**Problem to solve**
Retype every line from the start of the data down to and including the line with "COL = S.collection". Skip the pictures.
::: Given records :::
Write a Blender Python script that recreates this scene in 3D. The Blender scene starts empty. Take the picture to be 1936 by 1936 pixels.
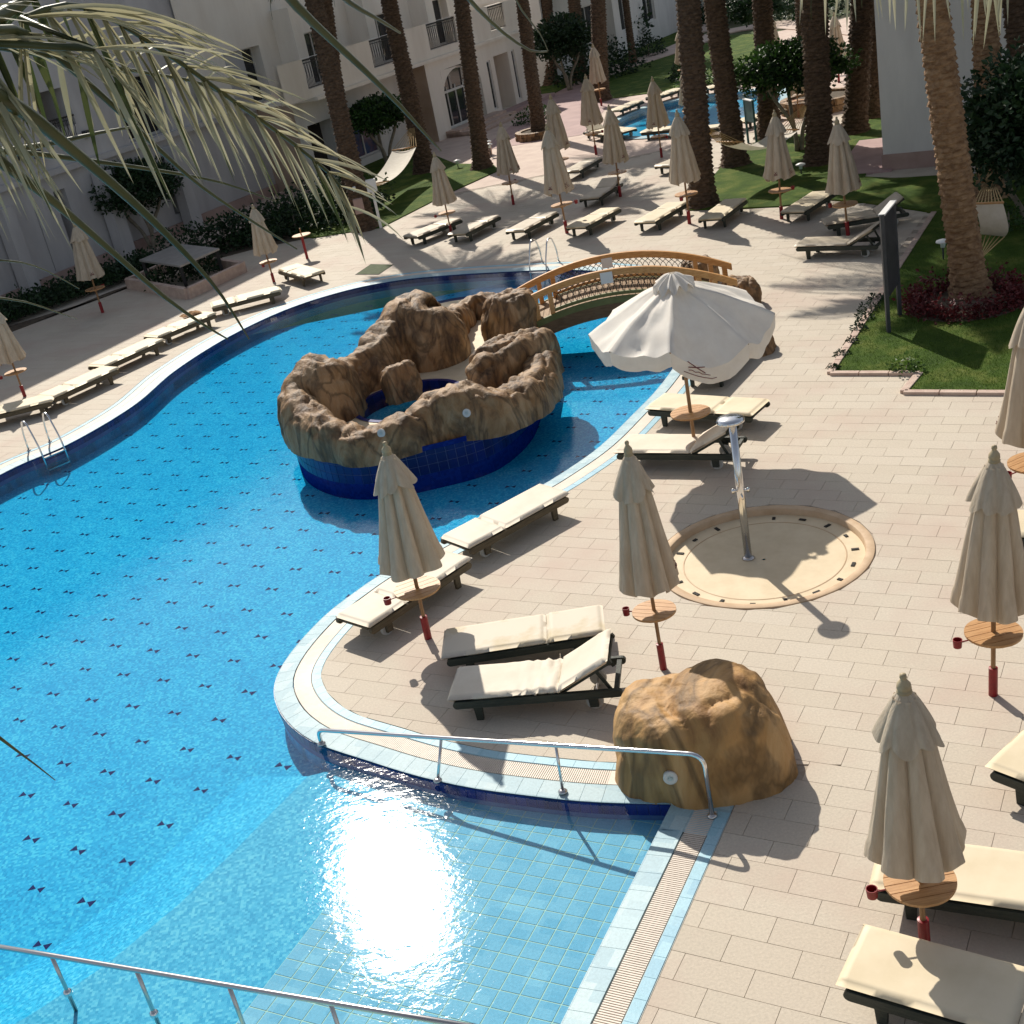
import bpy, bmesh, math, random
from math import sin, cos, pi, radians, sqrt, atan2, hypot, floor
from mathutils import Vector, Matrix, noise
from mathutils.geometry import tessellate_polygon

rnd = random.Random(7)
S = bpy.context.scene
COL = S.collection

# ------------------------------------------------------------------ camera
H = 8.0
PITCH, ROLL, FPX = radians(24.31), radians(-11.625), 2343.5 / 1936
FW = Vector((0, cos(PITCH), -sin(PITCH)))
_r0 = Vector((1, 0, 0)); _u0 = _r0.cross(FW)
RT = _r0 * cos(ROLL) + _u0 * sin(ROLL)
UP = RT.cross(FW)
cam = bpy.data.cameras.new('camera'); camo = bpy.data.objects.new('camera', cam); COL.objects.link(camo)
cam.sensor_width = 36; cam.lens = 36 * FPX; cam.clip_start = .05; cam.clip_end = 900
camo.matrix_world = Matrix(((RT.x, UP.x, -FW.x, 0), (RT.y, UP.y, -FW.y, 0), (RT.z, UP.z, -FW.z, H), (0, 0, 0, 1)))
S.camera = camo

# ------------------------------------------------------------------ light
SUN_EL, SUN_AZ = radians(39.3), radians(-11.0)      # azimuth from +Y towards +X
SUNV = Vector((sin(SUN_AZ) * cos(SUN_EL), cos(SUN_AZ) * cos(SUN_EL), sin(SUN_EL)))
w = bpy.data.worlds.new('World'); S.world = w; w.use_nodes = True
nt = w.node_tree
sky = nt.nodes.new('ShaderNodeTexSky'); sky.sky_type = 'NISHITA'; sky.sun_disc = False
sky.sun_elevation = SUN_EL; sky.sun_rotation = SUN_AZ
sky.air_density = 1.0; sky.dust_density = 1.2; sky.ozone_density = .8
bg = nt.nodes['Background']; bg.inputs['Strength'].default_value = 0.085
hz = nt.nodes.new('ShaderNodeHueSaturation'); hz.inputs['Saturation'].default_value = .55
nt.links.new(sky.outputs[0], hz.inputs['Color']); nt.links.new(hz.outputs[0], bg.inputs['Color'])
sl = bpy.data.lights.new('sun', 'SUN'); so = bpy.data.objects.new('sun', sl); COL.objects.link(so)
sl.energy = 4.0; sl.angle = radians(.53); sl.color = (1, .93, .82)
so.rotation_euler = SUNV.to_track_quat('Z', 'Y').to_euler(); so.location = SUNV * 60
S.view_settings.view_transform = 'Standard'; S.view_settings.look = 'None'
S.view_settings.exposure = 0.45; S.view_settings.gamma = 1; S.view_settings.use_curve_mapping = False
S.cycles.transparent_max_bounces = 24; S.cycles.max_bounces = 8
S.cycles.caustics_reflective = False; S.cycles.caustics_refractive = False

# ------------------------------------------------------------------ measuring
def ray(px, py):
    k = 1 / 1932
    return FW + RT * ((px * k - .5) / FPX) - UP * ((py * k - .5) / FPX)
def gp(px, py, z=0.0):
    """ground position of a point measured in the photograph, at height z"""
    d = ray(px, py); t = (z - H) / d.z
    return Vector((d.x * t, d.y * t, z))
def at_y(px, py, y):
    d = ray(px, py); t = y / d.y
    return Vector((d.x * t, y, H + d.z * t))
def infront(px, py, dist):
    return Vector((0, 0, H)) + ray(px, py).normalized() * dist
def project(P):
    d = P - Vector((0, 0, H)); z = d.dot(FW)
    if z < .05: return None
    return (.5 + FPX * d.dot(RT) / z, .5 - FPX * d.dot(UP) / z, z)
AXU = Vector((cos(radians(57.5)), sin(radians(57.5)), 0)); AXV = Vector((AXU.y, -AXU.x, 0))
def UV(u, v, z=0.0): return AXU * u + AXV * v + Vector((0, 0, z))

# ------------------------------------------------------------------ mesh helpers
class MB:
    def __init__(s): s.v = []; s.f = []
    def add(s, vs, fs):
        n = len(s.v); s.v += [tuple(p) for p in vs]; s.f += [tuple(i + n for i in f) for f in fs]; return s
    def box(s, c, d, m=None):
        x, y, z = d[0] / 2, d[1] / 2, d[2] / 2
        vs = [Vector(p) for p in ((-x, -y, -z), (x, -y, -z), (x, y, -z), (-x, y, -z), (-x, -y, z), (x, -y, z), (x, y, z), (-x, y, z))]
        if m is not None: vs = [m @ p for p in vs]
        c = Vector(c)
        return s.add([p + c for p in vs], [(3, 2, 1, 0), (4, 5, 6, 7), (0, 1, 5, 4), (1, 2, 6, 5), (2, 3, 7, 6), (3, 0, 4, 7)])
    def bar(s, a, b, wd, ht):
        a, b = Vector(a), Vector(b); d = (b - a); L = d.length
        q = d.to_track_quat('X', 'Z').to_matrix()
        return s.box((a + b) / 2, (L, wd, ht), q)
    def tube(s, pts, r, seg=8, caps=True):
        pts = [Vector(p) for p in pts]; n = len(pts)
        rs = r if isinstance(r, (list, tuple)) else [r] * n
        t0 = (pts[1] - pts[0]).normalized()
        ref = Vector((0, 0, 1)) if abs(t0.z) < .9 else Vector((1, 0, 0))
        a = t0.cross(ref).normalized(); vs = []
        for i in range(n):
            t = (pts[min(i + 1, n - 1)] - pts[max(i - 1, 0)]).normalized()
            a = (a - t * a.dot(t)).normalized(); b = t.cross(a)
            for k in range(seg):
                an = 2 * pi * k / seg
                vs.append(pts[i] + (a * cos(an) + b * sin(an)) * rs[i])
        fs = []
        for i in range(n - 1):
            for k in range(seg):
                k2 = (k + 1) % seg
                fs.append((i * seg + k, i * seg + k2, (i + 1) * seg + k2, (i + 1) * seg + k))
        if caps: fs += [tuple(range(seg - 1, -1, -1)), tuple((n - 1) * seg + k for k in range(seg))]
        return s.add(vs, fs)
    def lathe(s, prof, seg=24, c=(0, 0, 0), caps=True):
        vs = []; n = len(prof)
        for r, z in prof:
            for k in range(seg):
                an = 2 * pi * k / seg; vs.append((c[0] + r * cos(an), c[1] + r * sin(an), c[2] + z))
        fs = []
        for i in range(n - 1):
            for k in range(seg):
                k2 = (k + 1) % seg
                fs.append((i * seg + k, i * seg + k2, (i + 1) * seg + k2, (i + 1) * seg + k))
        if caps: fs += [tuple(range(seg - 1, -1, -1)), tuple((n - 1) * seg + k for k in range(seg))]
        return s.add(vs, fs)
    def prism(s, poly, z0, z1, bottom=False):
        ar = sum(poly[i - 1][0] * poly[i][1] - poly[i][0] * poly[i - 1][1] for i in range(len(poly)))
        if ar < 0: poly = list(reversed(poly))
        n = len(poly)
        vs = [(p[0], p[1], z0) for p in poly] + [(p[0], p[1], z1) for p in poly]
        fs = [(i, (i + 1) % n, n + (i + 1) % n, n + i) for i in range(n)]
        tri = tessellate_polygon([[Vector((p[0], p[1], 0)) for p in poly]])
        up = []
        for t in tri:
            a, b, c = (Vector((poly[i][0], poly[i][1], 0)) for i in t)
            up.append(tuple(t) if (b - a).cross(c - a).z > 0 else tuple(reversed(t)))
        fs += [tuple(i + n for i in t) for t in up]
        if bottom: fs += [tuple(reversed(t)) for t in up]
        return s.add(vs, fs)
    def grid(s, P, nu, nv, closed_u=False):
        vs = [P(i, j) for j in range(nv) for i in range(nu)]
        fs = []
        for j in range(nv - 1):
            for i in range(nu if closed_u else nu - 1):
                i2 = (i + 1) % nu
                fs.append((j * nu + i, j * nu + i2, (j + 1) * nu + i2, (j + 1) * nu + i))
        return s.add(vs, fs)
    def data(s, name, mat=None, smooth=False, bevel=0, bseg=2):
        me = bpy.data.meshes.new(name); me.from_pydata(s.v, [], s.f); me.update()
        if bevel:
            bm = bmesh.new(); bm.from_mesh(me)
            bmesh.ops.bevel(bm, geom=bm.edges[:], offset=bevel, segments=bseg, affect='EDGES', profile=.6)
            bm.to_mesh(me); bm.free()
        if mat: me.materials.append(mat)
        if smooth: me.polygons.foreach_set('use_smooth', [True] * len(me.polygons))
        return me
def fixn(me):
    bm = bmesh.new(); bm.from_mesh(me); bmesh.ops.recalc_face_normals(bm, faces=bm.faces[:]); bm.to_mesh(me); bm.free(); return me

def put(name, data, parent=None, loc=None, rz=None, label=None):
    o = bpy.data.objects.new(name, data); COL.objects.link(o)
    if parent: o.parent = parent
    if loc is not None: o.location = loc
    if rz is not None: o.rotation_euler = (0, 0, rz)
    if label: o['label'] = label
    return o
def part(name, mb, mat, parent, smooth=False, label=None, bevel=0, loc=None):
    return put(name, mb.data(name, mat, smooth, bevel), parent, loc, None, label)
def tag(o, label, cat, group=None):
    o['label'] = label; o['category'] = cat
    if group: o['group'] = group
    return o
def thing(name, label, cat, loc=(0, 0, 0), rz=0, group=None):
    return tag(put(name, None, None, loc, rz), label, cat, group)
def structure(name, mb, mat, smooth=False, parent=None):
    o = part(name, mb, mat, parent, smooth)
    if not parent: o['kind'] = 'structure'
    return o
def stuff(o): o['kind'] = 'stuff'; return o
def kids(root): return [o for o in root.children]
def copy_tree(o, parent=None):
    c = o.copy(); COL.objects.link(c)
    if parent: c.parent = parent
    for ch in list(o.children): copy_tree(ch, c)
    return c

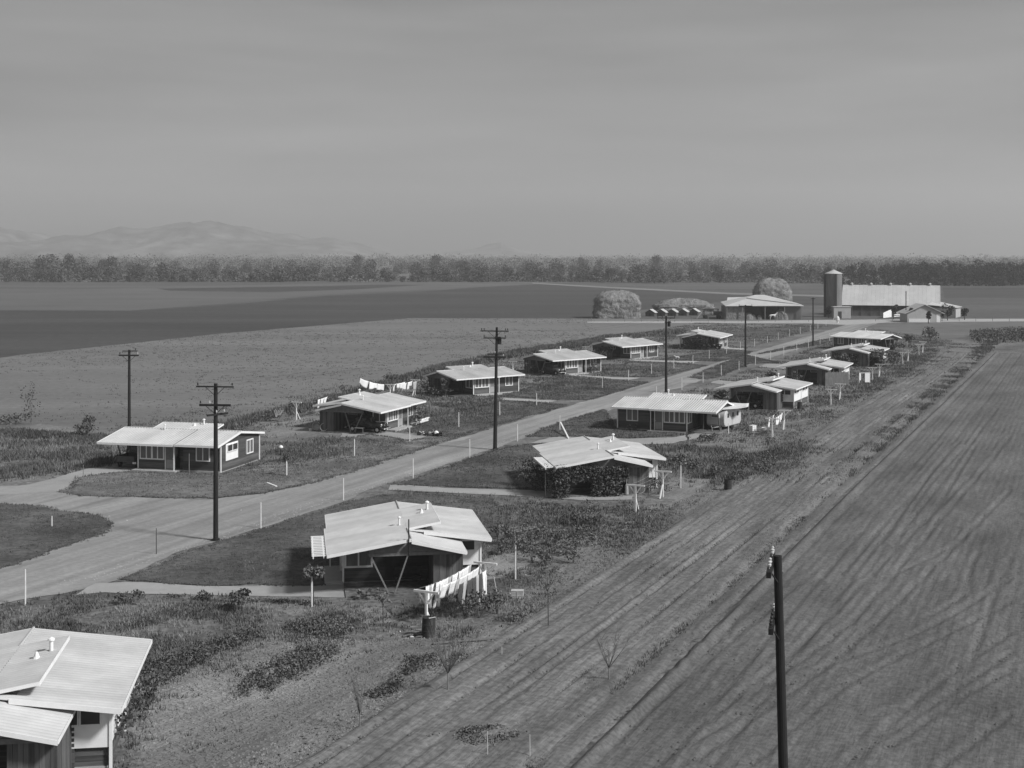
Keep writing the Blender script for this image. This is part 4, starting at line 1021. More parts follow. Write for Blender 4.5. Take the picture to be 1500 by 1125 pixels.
:::
**Answer to the task**
Write a Blender Python script that recreates this scene in 3D. The Blender scene starts empty. Take the picture to be 1936 by 1936 pixels.
import bpy, bmesh, math, random
from math import sin, cos, pi, radians, sqrt, atan2, hypot, floor
from mathutils import Vector, Matrix, noise
from mathutils.geometry import tessellate_polygon

rnd = random.Random(7)
S = bpy.context.scene
COL = S.collection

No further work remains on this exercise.